Western Law wins Jessup Moot

Jessup_moot

The Western Law Jessup moot team of Jonathan Preece, Tori Crawford, Natasha Petersen, Hunter Forman and Daniel Levine (pictured above) won first place in the Canadian rounds of the Philip C. Jessup International Law Moot Court Competition held in Kingston on March 6-9. In addition, Levine won the JAG award for best oralist in a championship round, and Crawford won fourth place oralist overall in the preliminary rounds. Prof. Valerie Oosterveld won the Jessup coach of the year award.

As Canadian National Champions, the team advanced to the Jessup International Rounds in Washington D.C., on March 31-April 6 where they competed against the top 100 national champion Jessup teams from around the world, chosen from well over 600 law schools worldwide.

In the preliminary rounds, Western Law won all but one match, losing only to last year's global Jessup champion school (Moscow State University) in a close moot. They then progressed to the advanced rounds, where they were eliminated in another close match against the University of California-Hastings. Their excellent performances left them ranked 22nd in the world for their Memorials (facta) and 25th in the world for their oral arguments. Tori Crawford ranked 57th out of 400 oralists at the International Rounds.
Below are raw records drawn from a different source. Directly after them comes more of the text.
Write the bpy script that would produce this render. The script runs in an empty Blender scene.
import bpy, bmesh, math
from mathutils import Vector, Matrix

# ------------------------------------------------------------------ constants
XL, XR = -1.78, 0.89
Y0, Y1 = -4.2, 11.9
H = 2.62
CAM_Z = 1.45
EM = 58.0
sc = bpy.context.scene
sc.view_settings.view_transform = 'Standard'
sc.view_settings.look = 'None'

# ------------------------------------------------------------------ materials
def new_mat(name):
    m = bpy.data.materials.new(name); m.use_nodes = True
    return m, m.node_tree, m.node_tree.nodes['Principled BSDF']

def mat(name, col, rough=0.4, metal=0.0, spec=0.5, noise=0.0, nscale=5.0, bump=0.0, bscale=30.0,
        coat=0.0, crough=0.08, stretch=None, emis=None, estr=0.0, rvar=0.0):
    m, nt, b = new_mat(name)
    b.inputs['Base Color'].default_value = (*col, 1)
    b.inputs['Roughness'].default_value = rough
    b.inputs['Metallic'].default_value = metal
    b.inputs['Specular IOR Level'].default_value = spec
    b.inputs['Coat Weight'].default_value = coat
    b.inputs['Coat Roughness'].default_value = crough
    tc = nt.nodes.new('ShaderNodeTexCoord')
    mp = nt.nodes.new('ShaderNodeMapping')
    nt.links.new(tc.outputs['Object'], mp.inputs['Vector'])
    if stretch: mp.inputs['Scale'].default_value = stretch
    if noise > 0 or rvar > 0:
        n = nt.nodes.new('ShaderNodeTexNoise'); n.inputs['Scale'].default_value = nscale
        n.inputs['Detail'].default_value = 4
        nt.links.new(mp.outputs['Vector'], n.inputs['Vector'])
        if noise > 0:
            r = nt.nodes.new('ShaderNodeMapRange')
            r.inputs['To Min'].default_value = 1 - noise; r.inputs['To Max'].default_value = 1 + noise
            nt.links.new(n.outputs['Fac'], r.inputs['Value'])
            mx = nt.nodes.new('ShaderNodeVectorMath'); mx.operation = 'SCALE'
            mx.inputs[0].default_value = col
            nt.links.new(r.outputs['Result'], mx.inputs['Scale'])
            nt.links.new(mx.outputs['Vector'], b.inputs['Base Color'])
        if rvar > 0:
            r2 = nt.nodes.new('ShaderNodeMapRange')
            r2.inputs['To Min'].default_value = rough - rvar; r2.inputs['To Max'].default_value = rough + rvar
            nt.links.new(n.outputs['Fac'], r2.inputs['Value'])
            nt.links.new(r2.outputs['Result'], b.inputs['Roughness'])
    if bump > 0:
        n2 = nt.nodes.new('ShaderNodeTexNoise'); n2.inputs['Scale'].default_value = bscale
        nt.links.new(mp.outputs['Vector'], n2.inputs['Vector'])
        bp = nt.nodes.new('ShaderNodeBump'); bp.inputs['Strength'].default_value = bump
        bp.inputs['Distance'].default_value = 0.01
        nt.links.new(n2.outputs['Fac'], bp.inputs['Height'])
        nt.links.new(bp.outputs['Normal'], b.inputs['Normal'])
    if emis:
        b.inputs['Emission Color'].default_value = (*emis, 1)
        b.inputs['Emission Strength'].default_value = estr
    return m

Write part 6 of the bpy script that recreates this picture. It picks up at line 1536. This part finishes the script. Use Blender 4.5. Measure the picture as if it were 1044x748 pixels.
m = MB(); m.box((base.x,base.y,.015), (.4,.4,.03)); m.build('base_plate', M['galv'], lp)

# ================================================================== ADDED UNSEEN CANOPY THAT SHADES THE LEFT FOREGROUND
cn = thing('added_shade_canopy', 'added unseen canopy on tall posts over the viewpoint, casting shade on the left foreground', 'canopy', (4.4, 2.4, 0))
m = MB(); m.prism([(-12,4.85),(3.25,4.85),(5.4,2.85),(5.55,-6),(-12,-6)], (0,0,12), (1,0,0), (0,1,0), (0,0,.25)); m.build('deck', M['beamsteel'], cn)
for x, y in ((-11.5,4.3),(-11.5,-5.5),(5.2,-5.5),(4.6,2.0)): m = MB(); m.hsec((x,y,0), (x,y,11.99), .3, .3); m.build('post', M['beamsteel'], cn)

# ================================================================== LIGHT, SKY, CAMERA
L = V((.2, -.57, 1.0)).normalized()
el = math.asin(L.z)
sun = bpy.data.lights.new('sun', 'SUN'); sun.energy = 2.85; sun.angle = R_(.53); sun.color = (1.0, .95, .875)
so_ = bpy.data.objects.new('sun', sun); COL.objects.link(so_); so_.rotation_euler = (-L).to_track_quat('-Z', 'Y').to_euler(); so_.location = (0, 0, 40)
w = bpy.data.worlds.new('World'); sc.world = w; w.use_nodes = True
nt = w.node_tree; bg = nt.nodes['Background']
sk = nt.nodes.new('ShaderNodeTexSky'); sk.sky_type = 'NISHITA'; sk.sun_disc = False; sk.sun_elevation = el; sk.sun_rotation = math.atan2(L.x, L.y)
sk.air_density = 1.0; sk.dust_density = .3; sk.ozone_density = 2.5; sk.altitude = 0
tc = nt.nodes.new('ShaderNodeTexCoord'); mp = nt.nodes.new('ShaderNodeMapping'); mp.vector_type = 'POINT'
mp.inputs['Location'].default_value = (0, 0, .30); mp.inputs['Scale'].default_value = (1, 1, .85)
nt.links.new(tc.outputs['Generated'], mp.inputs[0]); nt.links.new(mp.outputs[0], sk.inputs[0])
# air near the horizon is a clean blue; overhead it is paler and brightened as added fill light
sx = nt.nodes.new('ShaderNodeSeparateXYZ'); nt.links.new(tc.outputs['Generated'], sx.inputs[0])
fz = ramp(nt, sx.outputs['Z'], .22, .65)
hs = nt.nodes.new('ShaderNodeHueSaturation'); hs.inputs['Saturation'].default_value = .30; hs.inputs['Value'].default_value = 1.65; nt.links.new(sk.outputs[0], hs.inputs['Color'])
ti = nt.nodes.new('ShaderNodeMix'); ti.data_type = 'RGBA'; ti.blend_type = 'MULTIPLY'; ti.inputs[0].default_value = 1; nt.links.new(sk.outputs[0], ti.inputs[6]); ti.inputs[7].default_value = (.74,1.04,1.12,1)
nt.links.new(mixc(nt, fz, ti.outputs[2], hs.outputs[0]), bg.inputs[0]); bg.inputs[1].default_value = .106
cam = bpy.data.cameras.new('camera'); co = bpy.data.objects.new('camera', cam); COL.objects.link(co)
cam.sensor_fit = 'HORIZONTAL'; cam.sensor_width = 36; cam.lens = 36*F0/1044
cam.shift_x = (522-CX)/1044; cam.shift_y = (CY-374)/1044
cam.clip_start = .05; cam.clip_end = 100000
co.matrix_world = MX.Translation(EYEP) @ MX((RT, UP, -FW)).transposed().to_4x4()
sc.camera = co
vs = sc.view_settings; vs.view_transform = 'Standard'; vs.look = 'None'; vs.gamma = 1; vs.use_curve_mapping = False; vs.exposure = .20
“This is an outstanding effort and achievement by our Western Law team,” said Dean Iain Scott. “Congratulations as well to Valerie Oosterveld for her well-deserved coaching award.”

This is the first time in its 38-year involvement with the Jessup that Western Law has placed first in the Canadian rounds of the Jessup moot. This is also the first time that Western Law has ever progressed to the advanced stages at the International Rounds, and is only the second time that Western Law has ever competed in the International Rounds.

The Jessup competition is the largest moot court competition in the world. It provides law students with a unique opportunity to prepare written and oral arguments on complex issues of international law involving hypothetical cases before the International Court of Justice.

“The team has worked tirelessly over the past months, researching and writing the Memorials and preparing their oral submissions and responses,” said Oosterveld. “I’m very proud of their commitment and focus. Our aim is to continue this success.”